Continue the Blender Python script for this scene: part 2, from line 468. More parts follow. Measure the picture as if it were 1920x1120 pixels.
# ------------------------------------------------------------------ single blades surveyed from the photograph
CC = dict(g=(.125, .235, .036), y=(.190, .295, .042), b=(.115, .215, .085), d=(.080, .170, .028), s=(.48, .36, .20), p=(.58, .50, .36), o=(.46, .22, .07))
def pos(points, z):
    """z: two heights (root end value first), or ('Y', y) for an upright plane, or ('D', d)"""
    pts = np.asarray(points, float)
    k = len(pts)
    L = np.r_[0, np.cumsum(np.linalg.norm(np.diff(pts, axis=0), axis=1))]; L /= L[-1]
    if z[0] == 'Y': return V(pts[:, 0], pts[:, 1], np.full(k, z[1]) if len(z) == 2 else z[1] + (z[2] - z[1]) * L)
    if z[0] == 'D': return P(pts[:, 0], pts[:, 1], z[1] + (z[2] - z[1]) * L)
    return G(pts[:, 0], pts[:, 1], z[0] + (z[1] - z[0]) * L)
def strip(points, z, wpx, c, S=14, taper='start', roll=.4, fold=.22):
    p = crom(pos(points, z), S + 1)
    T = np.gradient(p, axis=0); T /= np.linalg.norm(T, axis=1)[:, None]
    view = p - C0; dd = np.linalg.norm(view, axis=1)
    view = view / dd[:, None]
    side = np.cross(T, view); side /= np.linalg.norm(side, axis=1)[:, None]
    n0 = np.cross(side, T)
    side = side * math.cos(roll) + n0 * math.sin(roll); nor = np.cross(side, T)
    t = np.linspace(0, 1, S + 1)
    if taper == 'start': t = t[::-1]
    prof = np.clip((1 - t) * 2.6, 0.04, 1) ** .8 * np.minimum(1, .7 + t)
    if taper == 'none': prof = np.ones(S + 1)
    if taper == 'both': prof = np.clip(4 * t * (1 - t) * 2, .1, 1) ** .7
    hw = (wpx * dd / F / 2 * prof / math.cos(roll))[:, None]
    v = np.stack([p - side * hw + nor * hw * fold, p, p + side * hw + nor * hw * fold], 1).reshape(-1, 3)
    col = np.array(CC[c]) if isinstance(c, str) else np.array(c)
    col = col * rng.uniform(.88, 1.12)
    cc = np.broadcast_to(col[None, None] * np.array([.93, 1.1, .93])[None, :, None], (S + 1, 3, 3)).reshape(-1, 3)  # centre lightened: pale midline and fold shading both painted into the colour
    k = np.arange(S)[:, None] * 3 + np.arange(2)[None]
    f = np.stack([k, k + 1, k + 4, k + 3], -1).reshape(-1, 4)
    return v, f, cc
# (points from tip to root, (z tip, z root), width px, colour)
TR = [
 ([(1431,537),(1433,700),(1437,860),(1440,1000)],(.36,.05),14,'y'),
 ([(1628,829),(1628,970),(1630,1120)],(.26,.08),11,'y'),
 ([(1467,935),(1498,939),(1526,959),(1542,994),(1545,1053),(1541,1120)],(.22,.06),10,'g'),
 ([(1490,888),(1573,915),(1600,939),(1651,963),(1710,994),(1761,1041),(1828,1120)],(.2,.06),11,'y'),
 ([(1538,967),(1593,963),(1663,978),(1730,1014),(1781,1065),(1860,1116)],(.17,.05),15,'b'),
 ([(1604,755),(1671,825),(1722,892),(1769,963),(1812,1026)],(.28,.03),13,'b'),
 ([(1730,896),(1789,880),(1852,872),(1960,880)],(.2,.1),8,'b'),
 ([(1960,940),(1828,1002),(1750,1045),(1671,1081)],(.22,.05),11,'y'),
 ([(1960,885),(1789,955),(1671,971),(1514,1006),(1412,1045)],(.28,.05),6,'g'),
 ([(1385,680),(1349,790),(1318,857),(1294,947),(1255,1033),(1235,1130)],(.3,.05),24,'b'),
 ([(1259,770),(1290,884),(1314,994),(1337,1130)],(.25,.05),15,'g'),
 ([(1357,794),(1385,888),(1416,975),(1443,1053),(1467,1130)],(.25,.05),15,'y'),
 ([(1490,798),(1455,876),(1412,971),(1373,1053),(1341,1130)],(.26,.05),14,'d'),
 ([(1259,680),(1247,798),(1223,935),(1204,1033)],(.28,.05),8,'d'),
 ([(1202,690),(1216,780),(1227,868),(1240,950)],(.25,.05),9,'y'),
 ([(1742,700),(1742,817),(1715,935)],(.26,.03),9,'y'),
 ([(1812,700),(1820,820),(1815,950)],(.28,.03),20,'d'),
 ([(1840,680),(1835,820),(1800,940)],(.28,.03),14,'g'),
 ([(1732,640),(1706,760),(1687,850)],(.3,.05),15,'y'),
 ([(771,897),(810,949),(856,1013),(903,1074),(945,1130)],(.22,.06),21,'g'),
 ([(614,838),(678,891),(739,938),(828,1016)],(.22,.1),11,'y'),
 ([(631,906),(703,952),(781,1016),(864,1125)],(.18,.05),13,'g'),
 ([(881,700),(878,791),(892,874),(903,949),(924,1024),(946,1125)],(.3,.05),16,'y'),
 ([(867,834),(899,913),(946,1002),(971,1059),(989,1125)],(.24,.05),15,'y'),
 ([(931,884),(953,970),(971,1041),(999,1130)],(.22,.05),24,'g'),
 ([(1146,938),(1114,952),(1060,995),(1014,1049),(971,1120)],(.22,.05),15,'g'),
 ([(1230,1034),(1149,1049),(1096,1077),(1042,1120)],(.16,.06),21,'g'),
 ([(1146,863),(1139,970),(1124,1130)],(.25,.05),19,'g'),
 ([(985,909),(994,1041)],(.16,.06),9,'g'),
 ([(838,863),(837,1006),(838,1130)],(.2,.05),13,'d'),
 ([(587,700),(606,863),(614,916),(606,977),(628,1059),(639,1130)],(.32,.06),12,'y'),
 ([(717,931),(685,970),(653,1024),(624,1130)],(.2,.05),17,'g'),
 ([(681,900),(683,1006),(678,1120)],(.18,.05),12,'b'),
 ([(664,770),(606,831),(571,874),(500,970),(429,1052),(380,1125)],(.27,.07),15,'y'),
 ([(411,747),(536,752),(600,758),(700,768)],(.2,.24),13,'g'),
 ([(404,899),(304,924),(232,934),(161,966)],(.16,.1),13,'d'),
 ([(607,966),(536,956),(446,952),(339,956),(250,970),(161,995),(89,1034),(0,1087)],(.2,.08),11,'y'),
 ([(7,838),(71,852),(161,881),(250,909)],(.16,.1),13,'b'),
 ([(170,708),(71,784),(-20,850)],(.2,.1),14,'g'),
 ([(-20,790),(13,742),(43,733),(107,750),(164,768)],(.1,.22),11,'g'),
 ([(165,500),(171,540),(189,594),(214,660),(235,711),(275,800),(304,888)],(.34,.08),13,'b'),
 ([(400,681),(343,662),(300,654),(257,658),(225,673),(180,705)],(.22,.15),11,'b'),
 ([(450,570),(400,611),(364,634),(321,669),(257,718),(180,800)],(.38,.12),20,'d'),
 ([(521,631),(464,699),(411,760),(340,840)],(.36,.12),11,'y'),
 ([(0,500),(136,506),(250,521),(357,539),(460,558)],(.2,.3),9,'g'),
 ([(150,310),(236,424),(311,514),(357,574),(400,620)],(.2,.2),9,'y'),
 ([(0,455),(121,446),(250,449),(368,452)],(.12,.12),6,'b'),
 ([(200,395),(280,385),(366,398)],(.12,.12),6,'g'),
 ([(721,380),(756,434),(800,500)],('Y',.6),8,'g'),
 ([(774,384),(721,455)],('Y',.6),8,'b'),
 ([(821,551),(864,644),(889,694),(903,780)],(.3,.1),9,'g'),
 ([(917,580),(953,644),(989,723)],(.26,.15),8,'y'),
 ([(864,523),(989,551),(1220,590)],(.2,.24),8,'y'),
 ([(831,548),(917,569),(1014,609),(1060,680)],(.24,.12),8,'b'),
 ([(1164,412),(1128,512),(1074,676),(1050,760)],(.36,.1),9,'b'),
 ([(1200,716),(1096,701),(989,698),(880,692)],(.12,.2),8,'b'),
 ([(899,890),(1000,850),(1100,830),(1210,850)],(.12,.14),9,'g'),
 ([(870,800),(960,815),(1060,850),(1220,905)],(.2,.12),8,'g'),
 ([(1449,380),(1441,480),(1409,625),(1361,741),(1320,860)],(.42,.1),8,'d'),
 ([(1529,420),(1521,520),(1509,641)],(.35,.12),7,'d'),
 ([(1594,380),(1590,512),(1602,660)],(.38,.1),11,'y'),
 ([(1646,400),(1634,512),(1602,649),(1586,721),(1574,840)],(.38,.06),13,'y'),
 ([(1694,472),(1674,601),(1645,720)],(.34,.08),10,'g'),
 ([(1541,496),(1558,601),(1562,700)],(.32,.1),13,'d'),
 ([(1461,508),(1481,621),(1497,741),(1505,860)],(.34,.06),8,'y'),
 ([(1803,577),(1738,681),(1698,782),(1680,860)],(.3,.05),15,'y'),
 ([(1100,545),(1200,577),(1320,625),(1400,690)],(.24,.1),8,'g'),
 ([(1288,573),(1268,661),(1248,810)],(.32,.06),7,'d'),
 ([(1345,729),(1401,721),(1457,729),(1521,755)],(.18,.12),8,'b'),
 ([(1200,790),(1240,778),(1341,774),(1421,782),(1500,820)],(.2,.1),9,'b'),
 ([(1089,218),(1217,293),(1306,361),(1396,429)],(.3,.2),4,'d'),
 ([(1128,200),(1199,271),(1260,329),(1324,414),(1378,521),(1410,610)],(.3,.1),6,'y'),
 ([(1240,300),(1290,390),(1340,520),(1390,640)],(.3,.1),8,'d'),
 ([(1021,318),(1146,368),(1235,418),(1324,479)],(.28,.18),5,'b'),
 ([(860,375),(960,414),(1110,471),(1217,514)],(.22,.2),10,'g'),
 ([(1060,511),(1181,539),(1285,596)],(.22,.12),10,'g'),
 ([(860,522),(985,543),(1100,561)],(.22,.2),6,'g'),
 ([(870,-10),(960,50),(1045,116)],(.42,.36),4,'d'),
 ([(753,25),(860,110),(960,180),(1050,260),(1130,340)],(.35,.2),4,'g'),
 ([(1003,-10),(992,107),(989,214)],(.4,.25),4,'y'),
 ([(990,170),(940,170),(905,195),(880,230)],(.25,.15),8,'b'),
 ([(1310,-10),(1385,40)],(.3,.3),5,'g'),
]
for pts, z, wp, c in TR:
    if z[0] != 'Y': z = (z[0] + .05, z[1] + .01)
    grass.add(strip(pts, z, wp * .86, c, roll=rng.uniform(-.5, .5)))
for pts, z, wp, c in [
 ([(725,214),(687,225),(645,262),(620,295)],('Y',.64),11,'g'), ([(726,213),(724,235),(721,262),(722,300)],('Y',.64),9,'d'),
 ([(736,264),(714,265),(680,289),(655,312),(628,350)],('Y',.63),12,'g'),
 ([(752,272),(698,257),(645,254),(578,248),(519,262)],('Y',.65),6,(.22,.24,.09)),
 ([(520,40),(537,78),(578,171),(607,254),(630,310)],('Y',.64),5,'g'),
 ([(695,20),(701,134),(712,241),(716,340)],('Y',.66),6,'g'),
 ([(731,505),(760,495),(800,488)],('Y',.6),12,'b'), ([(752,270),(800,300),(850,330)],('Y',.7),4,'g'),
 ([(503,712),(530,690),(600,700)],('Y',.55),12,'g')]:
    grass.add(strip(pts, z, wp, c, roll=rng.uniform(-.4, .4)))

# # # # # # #

** Do this **
Find each line holding the string "from" and copy it out.

** Solution for this problem **
Continue the Blender Python script for this scene: part 2, from line 468. More parts follow. Measure the picture as if it were 1920x1120 pixels.
# ------------------------------------------------------------------ single blades surveyed from the photograph
# (points from tip to root, (z tip, z root), width px, colour)